Angles in Polygons

• Triangulation Principle: Any polygon with $n$ sides can be divided into exactly $(n-2)$ non-overlapping triangles by drawing diagonals from a single vertex to all other non-adjacent vertices.

• Summation Logic: Since the sum of angles in a single triangle is always $180^\circ$, the total sum of all interior angles in an $n$-sided polygon is the product of the number of triangles and $180^\circ$.

• The General Formula: The sum of interior angles ($S$) is calculated using the formula: $S = (n - 2) \times 180^\circ$ where $n$ represents the number of sides.

• Application to Irregular Shapes: This sum formula remains constant for any simple polygon, regardless of whether the sides and angles are equal or unequal.

• The Full Rotation Concept: If you traverse the perimeter of any convex polygon and turn at each vertex, you will have completed one full $360^\circ$ rotation by the time you return to the starting point.

• Universal Sum: Unlike interior angles, the sum of the exterior angles of any convex polygon is always exactly $360^\circ$, regardless of the number of sides ($n$).

• Formulaic Representation: For any polygon: $\sum \text{Exterior Angles} = 360^\circ$

• Strategic Utility: This constant sum is often the most efficient starting point for solving polygon problems, as it does not require knowing the value of $n$ to determine the total.
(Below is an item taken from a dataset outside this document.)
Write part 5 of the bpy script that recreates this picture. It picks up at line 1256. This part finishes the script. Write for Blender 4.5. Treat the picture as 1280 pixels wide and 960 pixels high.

• Definition of Regularity: A regular polygon is both equilateral (all sides are equal length) and equiangular (all interior angles are equal measure).

• Individual Interior Angle: To find the measure of one interior angle in a regular polygon, divide the total sum by the number of sides: $\text{Interior Angle} = \frac{(n - 2) \times 180^\circ}{n}$

• Individual Exterior Angle: Because all exterior angles in a regular polygon are also equal, the measure of one exterior angle is simply: $\text{Exterior Angle} = \frac{360^\circ}{n}$

• Finding the Number of Sides: If the measure of one exterior angle ($e$) is known, the number of sides can be found using $n = \frac{360^\circ}{e}$.

Comparison of Angle Properties

• The Integer Check: When solving for the number of sides ($n$), the result must always be a positive integer greater than or equal to 3; a decimal or fraction indicates a calculation error.

• Exterior Angle Shortcut: If asked to find the interior angle of a regular polygon, it is often faster to calculate the exterior angle first ($\frac{360}{n}$) and subtract it from $180^\circ$.

• Common Error - Formula Confusion: Students often mistakenly use $180n$ or $(n-1) \times 180$ for the interior sum; always remember that the number of triangles is two less than the number of sides.

• Common Error - Exterior Sum: A frequent misconception is that the exterior angle sum increases with the number of sides; remember that as $n$ increases, each individual exterior angle gets smaller to maintain the $360^\circ$ total.